In some ways it is also a story where a shy girl begins to grow by developing skills, new experiences and bids to make friends that she had never tried before. But it’s a perverse route because she’s going about it the wrong way and for the wrong reasons. As a result, her confidence keeps being knocked back and she thinks she’s still her dull old self who never amounted to much and can’t make up for her sister. But once Ann stops trying to be like Mary, she does realise the growth she has achieved. We sense Ann isn’t going to go back to her old wallflower stay-at-home self. It’s going to be a new Ann, the real Ann who has discovered the gains she has made.
Thanks for this! It is not a favourite story of mine as I never like the guilt aspect of such themes – I don’t enjoy reading that sort of thing.
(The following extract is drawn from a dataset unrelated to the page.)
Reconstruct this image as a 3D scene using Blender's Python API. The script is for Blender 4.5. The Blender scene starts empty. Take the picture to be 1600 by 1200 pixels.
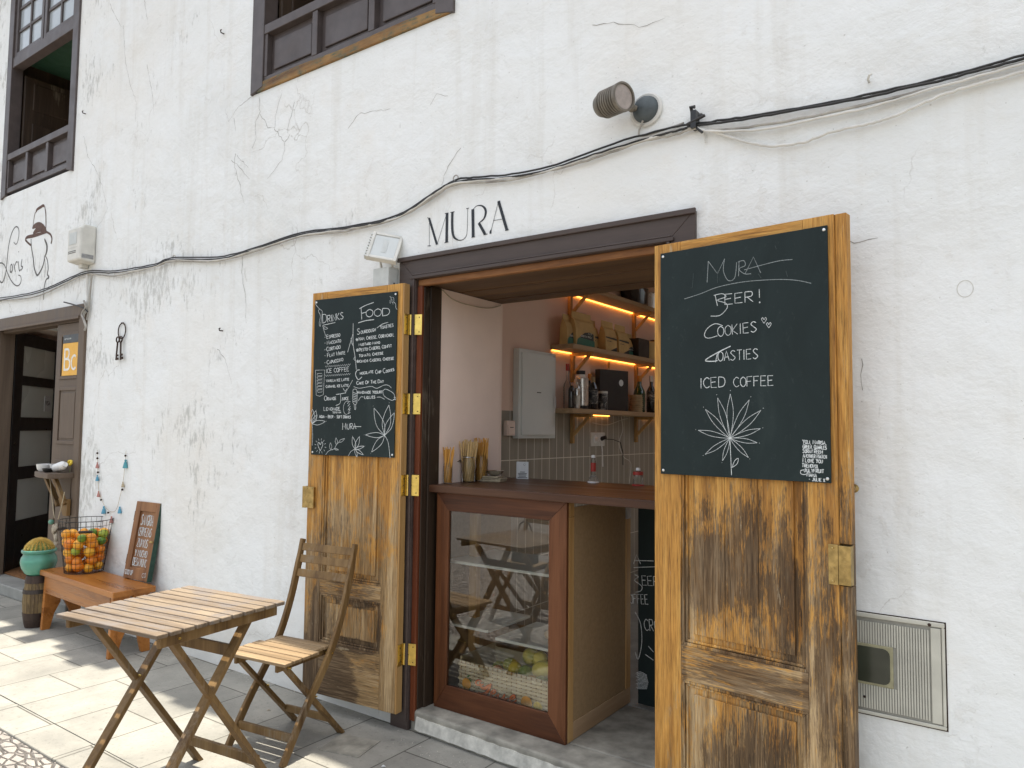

But the underlying moral lessons and the character development are strong. Poor Ann. And it’s true of course that grief can make you do daft things that are in no-one’s best interest.
Ann was promptly replaced by Linette, another grief-stricken girl doing daft things that only make things worse for herself. And this was another Alison Christie story.
Where can I buy this book with full story of I make up for Mary as would love to get this as I remember reading this as a child can you let me no where I can buy this book thank you so much
If you mean a reprint volume, currently there isn’t one for “I’ll Make Up for Mary”. You will have to track down the issues and scans.